SUKABUMIUPDATE.com - Untuk mencegah kebocoran Data Pemilih Tetap (DPT) milik Komisi Pemilihan Umum (KPU) terulang kembali, Direktorat Tindak Pidana Siber (Dittipidsiber) Bareskrim Polri menutup Sistem Informasi Data Pemilih (Sidalih).
"Saat ini akun pengguna Sistem Informasi Data Pemilih (Sidalih) telah di nonaktifkan, hal itu dilakukan sebagai bentuk penanganan peretasan lebih jauh lagi," kata Direktur Tindak Pidana Siber Bareskrim Polri, Brigjen Adi Vivid Agustiadi Bachtiar dikutip dari tempo.co, Kamis (30/11/2023).
Dalam proses penutupan sistem, Adi Vivid mengatakan Polri menganalisis bocornya 252.327.304 data pemilih tetap Komisi Pemilihan Umun (KPU) oleh peretas dengan akun anonim bernama Jimbo di BreachForum yang diklaim berasal dari situs kpu.go.id.
"Dari hasil pengecekan Dittipidsiber Bareskrim Polri tengah melakukan pengecekan analisis, saat ini beberapa analisis sedang dijalankan seperti analisis log akses, analisis manajemen pengguna, dan analisis log lainnya yang diambil dari aplikasi maupun server yang digunakan untuk mengidentifikasi pelaku, jika benar melakukan peretasan terhadap Sistem Informasi Data Pemilih," ujar Adi Vivid.
Baca Juga: 200 Juta Lebih Data DPT KPU Diduga Bocor, Meliputi Nama hingga NIK Pemilih
Adi Vivid mengatakan Polri tengah berkoordinasi dengan KPU dan Badan Siber dan Sandi Negara (BSSN) sebagai langkah pengumpulan data dan bukti digital terkait dengan perlindungan dan pencegahan kebocoran data.
"Tentu Polri senantiasa bersama KPU dan BSSN, pihak pengembang, serta instansi terkait lainnya sedang menganalisa data-data dan bukti-bukti digital terkait informasi data breach tersebut untuk melindungi dan mencegah terjadinya penyebaran data pemilih tersebut kembali," katanya.

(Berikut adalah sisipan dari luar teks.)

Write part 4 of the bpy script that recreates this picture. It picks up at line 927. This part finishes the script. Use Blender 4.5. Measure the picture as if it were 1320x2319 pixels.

Sebelumnya, dugaan kebocoran data sudah diketahui oleh tim penyidik dari hasil patroli siber yang dilakukan oleh Tim Computer Security Incident Response Team (CSIRT). "Polri sedang menyelidiki kasus dugaan kebocoran Data Pemilih Tetap (DPT) milik Komisi Pemilihan Umum (KPU), dugaan kebocoran data tersebut sudah diketahui tim penyidik dari hasil patroli siber," kata Adi Vivid.
Kebocoran ini diduga terjadi pada data pendaftaran pemilih (voter registration database), yang telah ditetapkan menjadi daftar pemilih tetap (electoral rolls) pada Juli 2023 lalu. Data kemungkinan bocor dari database Sistem Informasi Pendataan Pemilih (SIDALIH), yang digunakan untuk menyusun, melakukan pemutakhiran dan konsolidasi data pemilih.
Data yang bocor kemudian dijual seharga USD 74.000 yang terdiri atas NIK, NKK, Nomor KTP, Passport, nama, tempat pemungutan suara, status difabel, jenis kelamin, tanggal dan tempat lahir, status perkawinan, serta alamat.